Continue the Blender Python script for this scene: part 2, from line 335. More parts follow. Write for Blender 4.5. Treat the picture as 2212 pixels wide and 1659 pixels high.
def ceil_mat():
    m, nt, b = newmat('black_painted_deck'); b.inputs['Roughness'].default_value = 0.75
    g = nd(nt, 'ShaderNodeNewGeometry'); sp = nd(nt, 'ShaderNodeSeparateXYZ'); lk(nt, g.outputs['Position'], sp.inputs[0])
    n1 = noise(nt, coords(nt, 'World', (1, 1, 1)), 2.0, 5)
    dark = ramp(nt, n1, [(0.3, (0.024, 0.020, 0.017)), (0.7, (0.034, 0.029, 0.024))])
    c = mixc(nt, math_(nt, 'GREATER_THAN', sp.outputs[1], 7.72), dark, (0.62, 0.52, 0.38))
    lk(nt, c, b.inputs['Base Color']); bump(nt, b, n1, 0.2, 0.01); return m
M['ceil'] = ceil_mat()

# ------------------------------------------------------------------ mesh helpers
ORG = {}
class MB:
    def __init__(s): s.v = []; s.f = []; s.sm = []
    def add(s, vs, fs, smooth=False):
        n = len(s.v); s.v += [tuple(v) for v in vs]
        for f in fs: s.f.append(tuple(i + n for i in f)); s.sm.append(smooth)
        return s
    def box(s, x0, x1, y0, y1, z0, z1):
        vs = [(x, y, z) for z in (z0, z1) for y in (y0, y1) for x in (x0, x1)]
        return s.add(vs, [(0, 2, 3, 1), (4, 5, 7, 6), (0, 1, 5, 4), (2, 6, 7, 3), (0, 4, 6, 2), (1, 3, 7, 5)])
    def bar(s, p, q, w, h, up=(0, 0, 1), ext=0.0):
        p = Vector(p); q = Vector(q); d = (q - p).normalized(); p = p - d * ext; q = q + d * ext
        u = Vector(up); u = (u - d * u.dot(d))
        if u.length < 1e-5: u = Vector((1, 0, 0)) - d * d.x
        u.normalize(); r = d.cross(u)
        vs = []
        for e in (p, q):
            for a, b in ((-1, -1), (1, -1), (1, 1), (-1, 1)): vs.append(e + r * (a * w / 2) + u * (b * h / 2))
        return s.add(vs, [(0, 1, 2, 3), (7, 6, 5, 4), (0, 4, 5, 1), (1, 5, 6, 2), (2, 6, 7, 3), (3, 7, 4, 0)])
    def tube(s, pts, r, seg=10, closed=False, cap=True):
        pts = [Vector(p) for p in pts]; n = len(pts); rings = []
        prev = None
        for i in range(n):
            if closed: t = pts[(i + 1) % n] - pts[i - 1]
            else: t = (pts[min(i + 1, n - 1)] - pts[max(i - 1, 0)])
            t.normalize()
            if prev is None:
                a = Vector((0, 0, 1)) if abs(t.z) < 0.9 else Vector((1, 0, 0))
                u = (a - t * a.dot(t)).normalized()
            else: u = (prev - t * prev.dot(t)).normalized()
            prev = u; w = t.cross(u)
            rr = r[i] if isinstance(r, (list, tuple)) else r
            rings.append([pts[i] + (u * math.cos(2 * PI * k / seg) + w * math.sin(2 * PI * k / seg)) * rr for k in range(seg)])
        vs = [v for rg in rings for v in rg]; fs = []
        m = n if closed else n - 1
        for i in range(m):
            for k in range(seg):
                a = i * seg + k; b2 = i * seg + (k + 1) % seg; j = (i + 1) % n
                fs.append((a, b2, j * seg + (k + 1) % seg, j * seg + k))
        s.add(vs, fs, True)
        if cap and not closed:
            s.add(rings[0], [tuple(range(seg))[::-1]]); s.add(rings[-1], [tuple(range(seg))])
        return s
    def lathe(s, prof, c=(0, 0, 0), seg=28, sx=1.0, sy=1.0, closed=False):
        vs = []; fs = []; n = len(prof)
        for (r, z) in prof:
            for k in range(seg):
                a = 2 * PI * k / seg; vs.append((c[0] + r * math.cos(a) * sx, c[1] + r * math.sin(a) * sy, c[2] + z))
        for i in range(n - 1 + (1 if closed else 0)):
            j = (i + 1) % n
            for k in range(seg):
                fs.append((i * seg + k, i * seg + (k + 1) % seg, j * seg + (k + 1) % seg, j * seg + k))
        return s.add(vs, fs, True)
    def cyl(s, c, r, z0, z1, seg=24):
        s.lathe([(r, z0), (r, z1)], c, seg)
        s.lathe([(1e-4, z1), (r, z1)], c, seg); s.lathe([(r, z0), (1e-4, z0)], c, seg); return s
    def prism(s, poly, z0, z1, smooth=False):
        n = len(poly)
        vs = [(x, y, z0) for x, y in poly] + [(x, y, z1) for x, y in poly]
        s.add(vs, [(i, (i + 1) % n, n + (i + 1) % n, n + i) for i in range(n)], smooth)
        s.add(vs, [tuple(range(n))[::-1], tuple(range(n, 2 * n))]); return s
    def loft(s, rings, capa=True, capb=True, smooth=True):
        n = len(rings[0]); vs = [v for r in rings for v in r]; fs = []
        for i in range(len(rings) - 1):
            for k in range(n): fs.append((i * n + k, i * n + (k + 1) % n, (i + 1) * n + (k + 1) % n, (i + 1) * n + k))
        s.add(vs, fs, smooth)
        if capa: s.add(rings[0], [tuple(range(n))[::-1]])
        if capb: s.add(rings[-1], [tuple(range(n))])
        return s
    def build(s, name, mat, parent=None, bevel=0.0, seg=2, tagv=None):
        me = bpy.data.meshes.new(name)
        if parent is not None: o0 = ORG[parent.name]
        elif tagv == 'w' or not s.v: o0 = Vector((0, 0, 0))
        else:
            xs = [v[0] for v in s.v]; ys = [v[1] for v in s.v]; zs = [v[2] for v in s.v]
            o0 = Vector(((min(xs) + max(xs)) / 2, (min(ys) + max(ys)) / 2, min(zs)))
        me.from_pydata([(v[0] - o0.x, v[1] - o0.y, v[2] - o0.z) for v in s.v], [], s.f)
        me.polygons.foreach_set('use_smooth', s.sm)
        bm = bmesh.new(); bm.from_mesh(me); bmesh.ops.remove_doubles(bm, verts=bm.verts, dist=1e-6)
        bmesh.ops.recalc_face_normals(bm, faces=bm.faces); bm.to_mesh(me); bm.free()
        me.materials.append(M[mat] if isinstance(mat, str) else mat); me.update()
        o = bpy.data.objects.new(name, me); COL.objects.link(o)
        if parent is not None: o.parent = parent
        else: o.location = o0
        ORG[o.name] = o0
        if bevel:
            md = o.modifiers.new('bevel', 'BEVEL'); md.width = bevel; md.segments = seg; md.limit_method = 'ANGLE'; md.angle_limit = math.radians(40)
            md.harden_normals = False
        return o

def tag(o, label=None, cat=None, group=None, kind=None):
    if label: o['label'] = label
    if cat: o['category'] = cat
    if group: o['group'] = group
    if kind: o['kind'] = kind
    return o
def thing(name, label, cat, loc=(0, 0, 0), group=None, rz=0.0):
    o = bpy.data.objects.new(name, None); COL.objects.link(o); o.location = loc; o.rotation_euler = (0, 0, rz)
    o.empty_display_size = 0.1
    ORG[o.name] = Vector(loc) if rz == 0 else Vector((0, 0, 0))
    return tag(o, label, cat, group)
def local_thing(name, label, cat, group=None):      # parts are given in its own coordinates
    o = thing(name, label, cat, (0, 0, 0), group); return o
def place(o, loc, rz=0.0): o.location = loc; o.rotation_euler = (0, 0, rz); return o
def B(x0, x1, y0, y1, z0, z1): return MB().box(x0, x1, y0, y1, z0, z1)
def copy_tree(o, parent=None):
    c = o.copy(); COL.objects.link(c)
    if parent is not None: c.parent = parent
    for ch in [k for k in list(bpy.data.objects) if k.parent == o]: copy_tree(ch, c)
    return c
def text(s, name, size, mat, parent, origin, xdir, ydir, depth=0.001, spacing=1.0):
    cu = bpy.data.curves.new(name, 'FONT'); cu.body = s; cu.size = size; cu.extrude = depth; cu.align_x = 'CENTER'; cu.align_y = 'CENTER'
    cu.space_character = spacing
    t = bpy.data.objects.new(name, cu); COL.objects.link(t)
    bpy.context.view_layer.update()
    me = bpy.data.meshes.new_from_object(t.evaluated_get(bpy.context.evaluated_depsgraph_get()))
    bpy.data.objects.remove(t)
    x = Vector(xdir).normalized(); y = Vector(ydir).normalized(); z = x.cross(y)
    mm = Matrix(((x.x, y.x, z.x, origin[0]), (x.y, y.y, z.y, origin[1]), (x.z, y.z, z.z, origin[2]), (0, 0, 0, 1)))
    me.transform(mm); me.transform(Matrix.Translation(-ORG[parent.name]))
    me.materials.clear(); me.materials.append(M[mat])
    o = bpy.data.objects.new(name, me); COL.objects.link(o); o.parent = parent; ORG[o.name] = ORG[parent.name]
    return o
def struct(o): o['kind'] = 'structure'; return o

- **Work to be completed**
From the top of the listing above, restate each line word for word up to and including the line with "M['ceil'] = ceil_mat()"; add nothing else.

- **Exercise answer**
Continue the Blender Python script for this scene: part 2, from line 335. More parts follow. Write for Blender 4.5. Treat the picture as 2212 pixels wide and 1659 pixels high.
def ceil_mat():
    m, nt, b = newmat('black_painted_deck'); b.inputs['Roughness'].default_value = 0.75
    g = nd(nt, 'ShaderNodeNewGeometry'); sp = nd(nt, 'ShaderNodeSeparateXYZ'); lk(nt, g.outputs['Position'], sp.inputs[0])
    n1 = noise(nt, coords(nt, 'World', (1, 1, 1)), 2.0, 5)
    dark = ramp(nt, n1, [(0.3, (0.024, 0.020, 0.017)), (0.7, (0.034, 0.029, 0.024))])
    c = mixc(nt, math_(nt, 'GREATER_THAN', sp.outputs[1], 7.72), dark, (0.62, 0.52, 0.38))
    lk(nt, c, b.inputs['Base Color']); bump(nt, b, n1, 0.2, 0.01); return m
M['ceil'] = ceil_mat()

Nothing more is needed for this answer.